Rows from a 3D scene dataset

—————

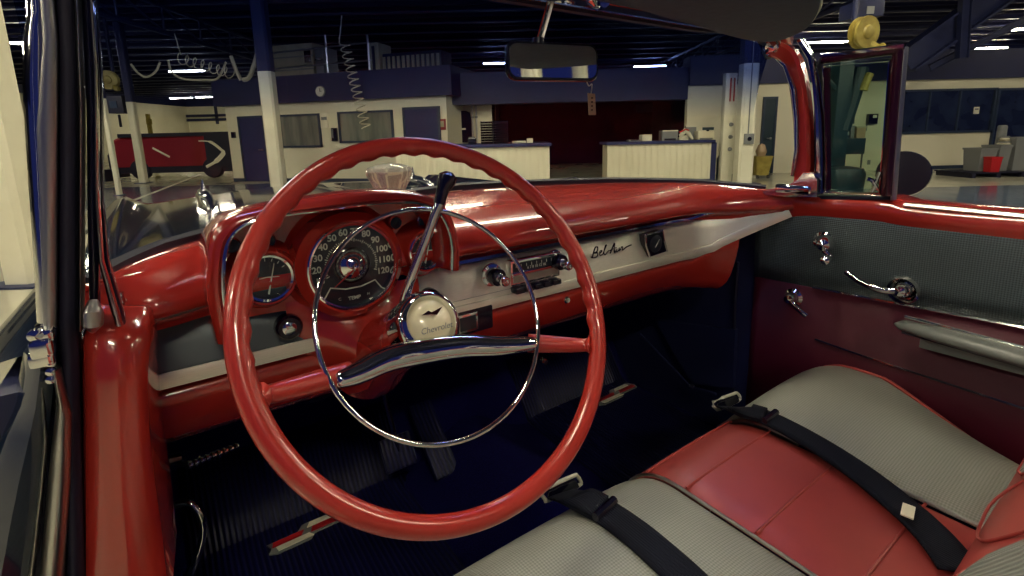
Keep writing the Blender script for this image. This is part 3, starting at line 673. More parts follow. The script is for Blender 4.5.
# outside mirror
mb = MB(); c = P(903, 174, X=1.50); ax = V(-1, -.30, .05).normalized()
mb.lathe([(.0001, -.03), (.035, -.026), (.052, -.012), (.056, 0), (.054, .004)], c, ax, navy, 32); mb.lathe([(.054, .004), (.0001, .0045)], c, ax, rubber, 32)
mb.tube([c+V(0, .02, -.04), c+V(-.05, .03, -.12)], .01, chrome, 10); mb.lathe([(.022, 0), (.014, .02)], c+V(-.06, .03, -.135), (0, 0, 1), chrome, 16); part(mb, 'outside_mirror', DOOR)
mb = MB(); mb.span((1.40, -.5, .5), (1.46, 1.0, 1.06), navy, .02); part(mb, 'outer_door_skin', DOOR)
# ---- rear view mirror, visor --------------------------------------------
YM = .585
a, b = P(506, 41, Y=YM), P(594, 42, Y=YM); c_ = (a+P(594, 80, Y=YM))/2; w_, h_ = (b.x-a.x), .052
ang_m = Matrix.Rotation(R(-14), 3, 'Z') @ Matrix.Rotation(R(-4), 3, 'X')
def rr(w, h, r, n=5):
    out = []
    for sx, sy, a0 in ((1, 1, 0), (-1, 1, 90), (-1, -1, 180), (1, -1, 270)):
        for k in range(n+1):
            t = R(a0+90*k/n); out.append((sx*(w/2-r)+r*cos(t), sy*(h/2-r)+r*sin(t)))
    return out
def rrp(w, h, r, y): return [c_+ang_m @ V(u, y, v) for u, v in rr(w, h, r)]
mb = MB(); w_ *= .88
mb.rings([rrp(w_, h_, .014, -.004), rrp(w_+.004, h_+.004, .015, 0), rrp(w_, h_, .014, .008), rrp(w_*.8, h_*.6, .01, .016)], black)
RV = part(mb, 'rear_view_mirror', ang=50)
mb = MB(); mb.rings([rrp(w_-.006, h_-.006, .012, -.0042), rrp(w_-.006, h_-.006, .012, -.0048)], mirrorm); part(mb, 'mirror_glass', RV)
mb = MB(); t_ = P(551, 0, Y=.60); t2_ = P(539, 42, Y=.595); t_ = t_+(t_-t2_)*.35
mb.tube([t_+V(-.003, 0, 0), t2_+V(-.003, 0, 0)], .0028, chrome, 8); mb.tube([t_+V(.004, 0, 0), t2_+V(.004, 0, 0)], .0024, satin, 8); mb.lathe([(.012, -.012), (.009, .006)], t2_+V(0, .003, 0), (0, 0, 1), black, 14); part(mb, 'mirror_stem', RV)
mb = MB(); vp = smooth([P(590, -2, Z=1.478), P(640, 12, Z=1.472), P(700, 29, Z=1.466), P(745, 41, Z=1.462), P(775, 43, Z=1.46), P(803, 33, Z=1.46), P(817, 18, Z=1.46), P(821, 0, Z=1.462), P(822, -40, Z=1.47), P(760, -60, Z=1.47), P(640, -50, Z=1.475)], 5, True)
cen = sum(vp, V(0, 0, 0))/len(vp)
def sc(k, dz): return [cen+(p-cen)*k+V(0, 0, dz) for p in vp]
mb.rings([sc(.90, .0), sc(.98, .002), sc(1.0, .010), sc(.98, .018), sc(.9, .02)], visorm)
VS = part(mb, 'sun_visor', ang=50)
mb = MB(); mb.tube([p+V(0, 0, .009) for p in sc(1.003, 0)], .0022, satin, 8, closed=True); part(mb, 'visor_piping', VS)
mb = MB(); mb.tube([V(.60, .60, 1.492), P(605, 2, Z=1.478)], .007, chrome, 10); mb.lathe([(.02, 0), (.015, .014), (.006, .02)], P(618, 2, Z=1.475)+V(0, .04, .022), (0, 0, -1), chrome, 16); part(mb, 'visor_pivot', VS)
# ---- front seat ------------------------------------------------------------
BZ = .762
def seat_z(x, y):
    z = BZ
    for a, b, h in ((-.02, .59, .016), (.59, .845, .004), (.845, 1.26, .016)):
        if a <= x <= b: z += h*max(0, sin(pi*(x-a)/(b-a)))**.6
    z -= .02*max(0, (x-1.15)/.12)**2 if x > 1.15 else 0
    z -= .11*min(1, max(0, (x-.98)/.26))**1.4*min(1, max(0, (.36-y)/.24))
    return z
def seat_profile(x, crown=0):
    pts = []
    for i in range(22):
        y = lerp(.02, .42, i/21); pts.append(V(x, y, seat_z(x, y)+crown))
    z = seat_z(x, .42)+crown
    for a in range(1, 9):
        t = R(a*11.5); pts.append(V(x, .42+.105*sin(t), z-.105*(1-cos(t))*.95))
    pts += [V(x, .525, z-.16), V(x, .515, z-.24), V(x, .49, z-.29)]
    return pts
def cushion(x0, x1, m, name, par, n=16, seams=(), **k):
    q = MB(); rows = []
    for i in range(n+1):
        x = lerp(x0, x1, i/n); r_ = seat_profile(x)
        e = min(i, n-i)/n
        for p in r_:
            if e < .06: p.z -= .006*(1-e/.06)
            for s in seams: p.z -= .005*math.exp(-((p.y-s)/.008)**2)
        rows.append(r_)
    q.grid(rows, m); return part(q, name, par, ang=180, **k)
SEAT = cushion(.592, .845, redvin, 'front_seat', None, 12)
cushion(-.02, .588, grey, 'grey_seat_insert', SEAT, 24); cushion(.849, 1.235, grey, 'grey_seat_insert', SEAT, 20)
cushion(1.237, 1.285, redvin, 'seat_side_bolster', SEAT, 6); cushion(-.06, -.022, redvin, 'seat_side_bolster', SEAT, 4)
for x in (.590, .847, 1.236):
    q = MB(); q.tube([p+V(0, 0, .0005) for p in seat_profile(x)], .0026, satin if x < .6 or x < .9 else redvin, 8); part(q, 'seat_piping', SEAT)
for y in (.405, .295, .18):
    q = MB(); q.tube([V(x, y, seat_z(x, y)+.0003) for x in [.597+.243*i/12 for i in range(13)]], .0022, redvin, 8); part(q, 'stitched_seam', SEAT)
q = MB(); q.tube([V(x, seat_profile(x)[24].y, seat_profile(x)[24].z+.001) for x in [.597+.243*i/12 for i in range(13)]], .0022, redvin, 8); part(q, 'stitched_seam', SEAT)
# seat frame under the cushion
q = MB(); q.span((-.04, -.08, .42), (1.27, .47, .60), carpet, .02); part(q, 'seat_base', SEAT)
def BP(z): return interp([(.66, .085), (.72, .110), (.76, .118), (.80, .112), (.86, .085), (.92, .045), (.98, .0), (1.04, -.045), (1.09, -.09)], z)
def back_profile(x):
    return [V(x, BP(z), z) for z in (.66, .72, .76, .80, .86, .92, .98, 1.04, 1.09)]+[V(x, -.12, 1.115), V(x, -.18, 1.10), V(x, -.22, .6)]
q = MB(); q.grid([back_profile(lerp(-.04, 1.27, i/20)) for i in range(21)], redvin); SB = part(q, 'seat_backrest', SEAT, ang=180)
def binsert(x0, x1, z0, r):
    q = MB(); rows = []
    for i in range(21):
        x = lerp(x0, x1, i/20); e = min(x-x0, x1-x); row = []
        for j in range(24):
            z = lerp(z0, 1.07, j/23)
            if e < r: z = max(z, z0+r-math.sqrt(max(0, r*r-(r-e)**2)))
            y = BP(z)
            row.append(V(x, y+.006*min(1, e/.03), z))
        rows.append(row)
    q.grid(rows, grib); o = part(q, 'backrest_insert', SEAT, ang=180)
    q = MB(); q.tube([r_[0] for r_ in rows], .0018, redvin, 8); part(q, 'backrest_piping', SEAT)
zA = P(1000, 556, Y=.105).z

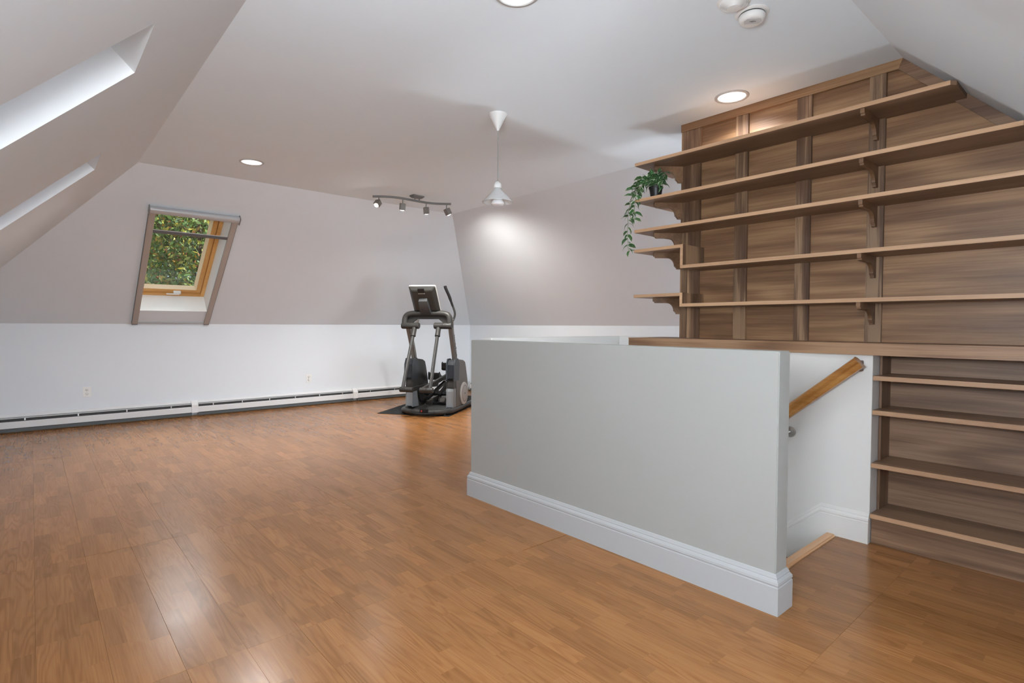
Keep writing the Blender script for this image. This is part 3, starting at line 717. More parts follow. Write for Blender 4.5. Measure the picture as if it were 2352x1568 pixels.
# ================================================================== CEILING FIXTURES
M_GLOW = plain('lamp_glow', (1, 1, 1), .5, emit=(1, .96, .90), estr=9)
def downlight(x, y, label, power):
    t = thing('recessed_downlight', label, 'ceiling light', (x, y, H), group=None)
    mk('trim_ring', lathe(bmesh.new(), [(.108, 0), (.108, -.003), (.104, -.006), (.092, -.007), (.088, -.004), (.087, -.0015)], seg=48), plain('downlight_ring', (.50, .50, .50), .4), t, smooth=True)
    mk('lens', lathe(bmesh.new(), [(.0005, -.0030), (.05, -.0030), (.0875, -.0020)], seg=48), plain('downlight_lens', (1, 1, 1), .4, emit=(1, .985, .965), estr=1.25), t, smooth=True)
    add_light('downlight_lamp', 'SPOT', (x, y, H-.012), power, (.97, .985, 1), target=(x, y, 0), spot_size=math.radians(150), spot_blend=.7, shadow_soft_size=.07)
    return t
downlight(1.587, 5.548, 'round recessed ceiling light near the roof window', 215)
downlight(3.530, 1.838, 'round recessed ceiling light right above the walnut bookcase', 34)
downlight(1.705, 1.930, 'recessed ceiling light cut by the top edge of the picture', 40)

def detector(x, y, label, ribbed):
    t = thing('smoke_detector', label, 'smoke detector', (x, y, H), -YAW)
    mk('base_plate', lathe(bmesh.new(), [(.077, 0), (.077, -.004), (.070, -.009), (.060, -.010)], seg=48), M_WPAINT, t, smooth=True)
    mk('neck', lathe(bmesh.new(), [(.055, -.009), (.055, -.018)], seg=40), M_HD if not ribbed else M_WPAINT, t, smooth=True)
    if ribbed:
        pr = [(.066, -.010)]
        for i in range(9): pr += [(.064-.004*i, -.016-.002*i), (.0625-.004*i, -.0205-.002*i)]
        pr += [(.026, -.037), (.0005, -.038)]
        mk('ribbed_cover', lathe(bmesh.new(), pr, seg=48), M_WPAINT, t, smooth=True)
    else:
        mk('cover', lathe(bmesh.new(), [(.0585, -.0135), (.061, -.017), (.0605, -.030), (.057, -.039), (.050, -.0445), (.044, -.0455), (.0005, -.0455)], seg=48), M_WPAINT, t, smooth=True)
        mk('button', P_z([(-.030, -.034), (.030, -.034), (.040, -.014), (.034, .008), (-.034, .008), (-.040, -.014)], -.0475, -.0450), plain('detector_grey', (.60, .61, .62), .4), t, bevel=.001)
        bm = bmesh.new()
        for i in range(5): box(bm, -.014+i*.006, -.0115+i*.006, -.022+abs(i-2)*.002, -.006-abs(i-2)*.002, -.0482, -.0474)
        mk('sounder_slots', bm, M_HD, t, kind='stuff')
    return t
detector(2.668, 1.292, 'white smoke detector with grey slotted button, beside a ribbed one', False)
detector(2.505, 1.300, 'ribbed white detector cut by the top edge of the picture', True)

# pendant
pl = thing('pendant_lamp', 'white pendant lamp with cone glass shade on a thin cord', 'pendant lamp', (2.565, 3.105, H))
mk('canopy', lathe(bmesh.new(), [(.067, 0), (.067, -.004), (.064, -.010), (.012, -.108), (.009, -.118), (.003, -.121)], seg=40), M_WPAINT, pl, smooth=True)
mk('cord', tube(bmesh.new(), [(0, 0, -.118), (0, 0, -.50)], .0028, 8), plain('cord_grey', (.26, .27, .27), .5), pl, smooth=True)
mk('socket', lathe(bmesh.new(), [(.003, -.480), (.016, -.486), (.026, -.500), (.029, -.515), (.029, -.526), (.026, -.530)], seg=32), M_WPAINT, pl, smooth=True)
mg = bpy.data.materials.new('frosted_shade_glass'); n, b = nodes(mg)
b.inputs['Base Color'].default_value = (.93, .94, .94, 1); b.inputs['Roughness'].default_value = .25; b.inputs['Transmission Weight'].default_value = .55; b.inputs['IOR'].default_value = 1.2
g = N(n, 'ShaderNodeNewGeometry'); nz = N(n, 'ShaderNodeTexNoise'); nz.inputs['Scale'].default_value = 60; L(n, g.outputs['Position'], nz.inputs['Vector'])
bp = N(n, 'ShaderNodeBump'); bp.inputs['Strength'].default_value = .05; L(n, nz.outputs['Fac'], bp.inputs['Height']); L(n, bp.outputs['Normal'], b.inputs['Normal'])
mk('shade', lathe(bmesh.new(), [(.024, -.528), (.030, -.540), (.112, -.628), (.1115, -.632), (.108, -.6285), (.028, -.5425), (.022, -.530)], seg=48), mg, pl, smooth=True)
mk('bulb', lathe(bmesh.new(), [(.014, -.530), (.018, -.575), (.026, -.600), (.040, -.622), (.0475, -.634), (.0475, -.644), (.040, -.651), (.020, -.654), (.0005, -.655)], seg=36), plain('bulb_white', (.86, .86, .88), .12), pl, smooth=True)

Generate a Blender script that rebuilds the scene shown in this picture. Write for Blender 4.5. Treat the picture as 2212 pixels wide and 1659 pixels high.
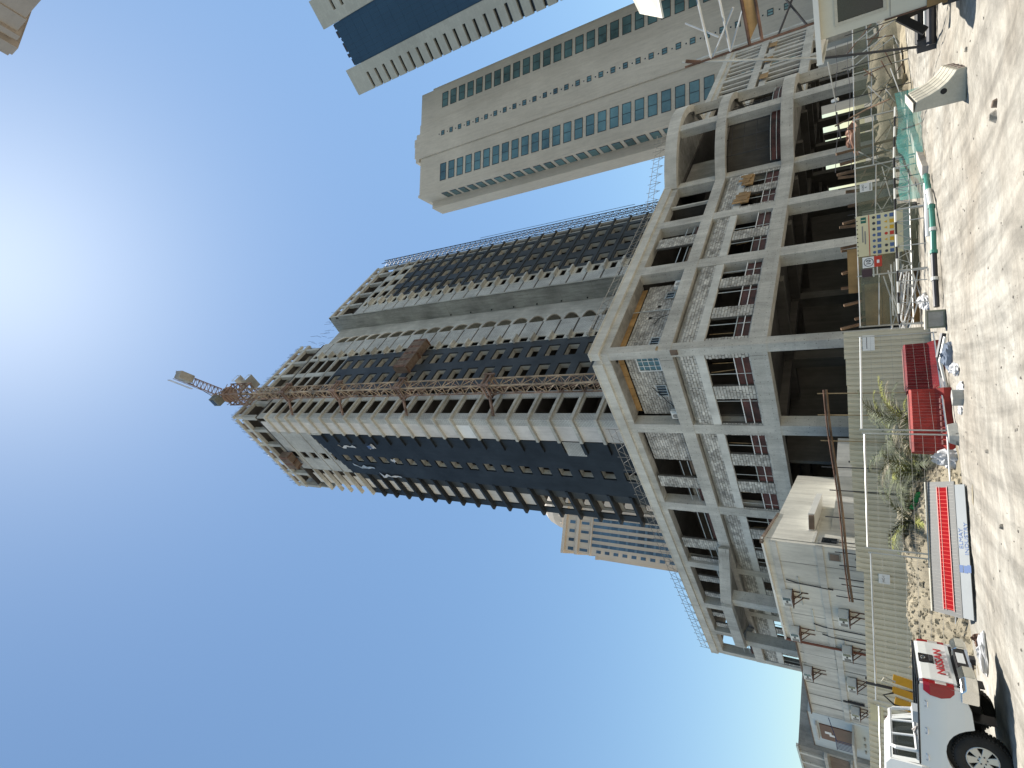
import bpy, math, random
from mathutils import Vector, Matrix
random.seed(7)
R = math.radians
for o in list(bpy.data.objects): bpy.data.objects.remove(o)
sc = bpy.context.scene
C = sc.collection

# ------------------------------------------------------------------ camera, sky, sun, exposure
# World frame: +X and +Y run along the two street fronts of the building site, origin at the photographer's feet.
CAM_Z = 1.7
pitch, roll, az = R(33.392), R(-1.977), R(41.956)
fw = Vector((math.cos(pitch)*math.cos(az), math.cos(pitch)*math.sin(az), math.sin(pitch)))
r0 = Vector((math.sin(az), -math.cos(az), 0)); u0 = r0.cross(fw)
rt = math.cos(roll)*r0 + math.sin(roll)*u0; up = rt.cross(fw)
cd = bpy.data.cameras.new('camera'); cam = bpy.data.objects.new('camera', cd); C.objects.link(cam)
cx, cy, cz = -up, rt, -fw          # the phone was held sideways: sky to the left of the picture
cam.matrix_world = Matrix(((cx.x, cy.x, cz.x, 0), (cx.y, cy.y, cz.y, 0), (cx.z, cy.z, cz.z, CAM_Z), (0, 0, 0, 1)))
cd.sensor_width = 36; cd.lens = 1184.08/2212*36; cd.clip_start = 0.1; cd.clip_end = 9000
sc.camera = cam

SUN_EL, SUN_AZ = 74.5, 1.5
w = bpy.data.worlds.new('World'); sc.world = w; w.use_nodes = True
nt = w.node_tree; bg = nt.nodes['Background']
sky = nt.nodes.new('ShaderNodeTexSky'); sky.sky_type = 'NISHITA'; sky.sun_disc = False
sky.sun_elevation = R(SUN_EL); sky.sun_rotation = R(90-SUN_AZ)
sky.air_density = 1.3; sky.dust_density = 0.36; sky.ozone_density = 2.5; sky.altitude = 0
tint = nt.nodes.new('ShaderNodeVectorMath'); tint.operation = 'MULTIPLY'; tint.inputs[1].default_value = (.90, 1.0, 1.0)   # even colour balance of the whole sky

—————

WHAT IS EXPECTED:
Copy out all lines above that include the string "script".

OUTPUT BELOW:
Keep writing the Blender script for this image. This is part 3, starting at line 673. More parts follow. The script is for Blender 4.5.
Keep writing the Blender script for this image. This is part 3, starting at line 717. More parts follow. Write for Blender 4.5. Measure the picture as if it were 2352x1568 pixels.
Generate a Blender script that rebuilds the scene shown in this picture. Write for Blender 4.5. Treat the picture as 2212 pixels wide and 1659 pixels high.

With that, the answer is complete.